Sunday, February 28, 2010

Weekly Features Include Scruffy Sneetch...ers?

To the left of this blog's posts is a column of features. Several of these are designed to changed weekly. You may distinguish them by noticing "week" somewhere in the title. That tip is free.

I've been writing here daily, and intend to keep doing so, but I also thought it would be nice to have some material along the side that changes on a weekly basis.

However, the side column does not leave much room for explanation and no room for discussion, so in the interest of allowing feedback (from anyone, please read, love me, LOVE ME) I've decided to dedicate each Sunday post to the update and discussion of the weekly features. The top five list will be pretty random. The Star Wars quote will be too, I suppose. There may also be other things added as time goes on, but these two will be mainstays, I've put my foot down on that.

Quick tangent, I've been considering referring to myself as "we." I would just find it sort of funny, but I'm wondering if it would come across more as schizophrenic, or worse, pretentious.

Well...without any further ado:

This weeks top five is books by the one and only Dr. Seuss. I know I'm not alone in that I absolutely loved Dr. Seuss as a kid. I love reading his book's to my sons and fear they may be too old to enjoy them soon. To pick a top five, when his works are so extensive, is tough, but these are my definite winners.

I Had Trouble in Getting to Solla Sollew is the absolute best. The message itself is something I've tried to teach my boys. Don't run from your problems. Have no fear.

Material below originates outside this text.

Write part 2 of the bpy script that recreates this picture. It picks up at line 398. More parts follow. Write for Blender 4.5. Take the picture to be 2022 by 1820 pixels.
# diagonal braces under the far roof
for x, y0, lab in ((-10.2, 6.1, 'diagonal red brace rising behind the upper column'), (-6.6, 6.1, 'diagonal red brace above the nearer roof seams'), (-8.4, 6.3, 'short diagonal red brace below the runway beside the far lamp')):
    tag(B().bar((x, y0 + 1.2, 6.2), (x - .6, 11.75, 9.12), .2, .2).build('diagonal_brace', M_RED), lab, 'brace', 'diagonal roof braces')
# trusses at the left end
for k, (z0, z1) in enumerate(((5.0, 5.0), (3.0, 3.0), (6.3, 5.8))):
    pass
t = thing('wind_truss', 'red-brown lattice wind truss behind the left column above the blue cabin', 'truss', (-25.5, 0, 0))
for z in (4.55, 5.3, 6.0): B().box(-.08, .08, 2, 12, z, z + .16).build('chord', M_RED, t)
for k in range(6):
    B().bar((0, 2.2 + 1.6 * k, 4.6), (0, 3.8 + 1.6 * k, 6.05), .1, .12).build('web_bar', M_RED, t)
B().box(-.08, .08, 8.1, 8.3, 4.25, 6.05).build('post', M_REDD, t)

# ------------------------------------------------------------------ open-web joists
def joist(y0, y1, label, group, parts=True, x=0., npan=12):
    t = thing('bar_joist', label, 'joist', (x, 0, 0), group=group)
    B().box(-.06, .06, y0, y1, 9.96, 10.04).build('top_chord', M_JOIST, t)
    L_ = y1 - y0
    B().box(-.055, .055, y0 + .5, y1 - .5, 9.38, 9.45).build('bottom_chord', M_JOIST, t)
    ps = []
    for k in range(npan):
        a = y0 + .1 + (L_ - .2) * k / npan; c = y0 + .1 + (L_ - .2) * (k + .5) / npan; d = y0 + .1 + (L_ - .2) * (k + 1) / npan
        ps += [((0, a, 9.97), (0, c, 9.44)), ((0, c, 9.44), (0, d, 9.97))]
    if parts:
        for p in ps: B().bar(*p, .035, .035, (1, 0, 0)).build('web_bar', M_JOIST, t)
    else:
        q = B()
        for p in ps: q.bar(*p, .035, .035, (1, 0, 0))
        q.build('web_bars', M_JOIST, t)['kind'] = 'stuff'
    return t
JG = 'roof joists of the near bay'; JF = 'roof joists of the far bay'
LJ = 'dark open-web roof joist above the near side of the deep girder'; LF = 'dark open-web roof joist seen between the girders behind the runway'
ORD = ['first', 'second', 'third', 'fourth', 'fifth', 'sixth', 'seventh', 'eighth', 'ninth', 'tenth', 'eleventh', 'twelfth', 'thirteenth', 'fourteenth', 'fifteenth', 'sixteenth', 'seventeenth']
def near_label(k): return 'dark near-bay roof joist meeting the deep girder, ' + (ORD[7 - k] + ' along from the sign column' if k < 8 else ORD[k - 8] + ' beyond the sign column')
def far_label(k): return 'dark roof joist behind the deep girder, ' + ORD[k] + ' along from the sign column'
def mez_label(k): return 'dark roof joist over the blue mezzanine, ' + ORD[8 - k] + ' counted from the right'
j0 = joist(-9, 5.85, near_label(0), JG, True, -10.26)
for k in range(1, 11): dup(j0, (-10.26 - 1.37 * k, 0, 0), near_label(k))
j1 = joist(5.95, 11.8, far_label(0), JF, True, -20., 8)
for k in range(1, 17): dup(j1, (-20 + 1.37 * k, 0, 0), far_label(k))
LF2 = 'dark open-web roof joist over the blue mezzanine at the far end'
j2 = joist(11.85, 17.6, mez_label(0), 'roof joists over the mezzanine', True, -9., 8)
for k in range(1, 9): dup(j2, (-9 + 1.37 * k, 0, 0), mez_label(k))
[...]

On Beyond Zebra! is a masterpiece of made up words. Seuss is famous for just making things up so they rhyme, and this, I believe to be his best example of that technique. Plus, I remember my dad tripping over the words, "Floob-Boober-Bab-Boober-Bubs," every dang time he read it and finding that hysterical.

Everyone loves a good bed time book, and Dr. Seuss's Sleep Book is one of the best. It's long for a bedtime story, but I think it sort of lulls the young one your reading to asleep that way. There's a sort of pattern to it that really seems to help one wind down gradually.

McElligot's Pool has a message that goes hand in hand with the purpose of this blog. One may get teased and told they're crazy for being able to have a vivid imagination, but don't give up on your dreams or change what you do to make yourself happy. There's nothing wrong with hope.

The last spot was tough to decide on. So many good titles left out. The Sneetches and Other Stories captured the last spot, however. The story of the Sneetches itself tells a great lesson without being preachy (like The Butter Battle Book) and even though it's a shorter tale, it stands on its own quite powerfully. On top of that, you have What Was I Scared Of? at the end of the book and I always thought a pair of creepy green pants made for a goofy story.

That brings us to the Star Wars quote of the week. It comes from Episode V - The Empire Strikes Back and is Han Solo's response to Princess Leia's insult: "You stuck-up, half-witted, scruffy-looking nerf herder!" His reply: "Who's scruffy-looking?!" The comedy move of overlooking all the other insults (suggesting they are valid) and focusing on one in particular is classic. I still like gags you'd find in an Abbott & Costello film.

The various surveys are not necessarily a weekly feature. Currently, I'd like to know which Star Wars movie you would show your children first (whether those children are real or hypothetical). I'd like to leave these questions up until I think the number of votes represents a decent sampling size. Of course, if you spread the word about this blog and we get more readers (wink, wink), then the poll could be a weekly feature.

Here, I wish I could tell you the "What I'm Reading," section will change weekly, but I have no delusions that I will read a book per week. I do, however, hope to include book, movie and video game reviews down the road.

So that's it for this week's features. Next Sunday will see these changed and we'll talk more about it (okay, there it was, the "we," was it weird?). Regular posts resume tomorrow.